Seymour Reich, international president of B’nai B’rith, appealed directly to Pope John Paul II Wednesday “to intervene” to have a Carmelite convent being established on the site of the Auschwitz death camp relocated to another site not marked by Jewish suffering.
Reich, in a letter to the Vatican Ambassador to the U.S., Archbishop Pio Laghi, referred to the group of Carmelite nuns who have occupied a building on the site of the Auschwitz-Birkenau death camp since 1984 and with permission of the Polish government intend to establish a convent there.
Reich noted that “World Jewry — along with much of the rest of the world — recognizes Auschwitz, in fact and in symbol, as the ghastly emblem of Hitler’s genocide against European Jewry.” He added that the presence of another religious group there “distorts” the unique experience of the Holocaust.
“Recently, one of our European representatives — Samuel Hoffenberg of Paris, a French citizen of Polish birth — met with Church leaders in Poland in hope of resolving this problem. He was not encouraged by what he heard,” Reich wrote.
“I am therefore appealing directly to the Vatican — and to His Holiness John Paul II — to intervene directly so that the Carmelite convent can be relocated outside the Auschwitz grounds.”
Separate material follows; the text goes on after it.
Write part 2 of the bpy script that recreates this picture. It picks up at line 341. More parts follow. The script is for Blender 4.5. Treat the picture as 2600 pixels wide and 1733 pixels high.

A 1972 UNESCO Convention — signed by Poland and 13 other countries — requires “the Auschwitz site to remain unchanged as an historic reminder of what took place there during World War II,” Reich noted. He added: “To permit the convent to remain in its present location is to do a monumental injustice to the memory of six million Jewish martyrs. We sincerely hope the Holy See will recognize how deeply world Jewry feels about this and take steps to correct the situation.”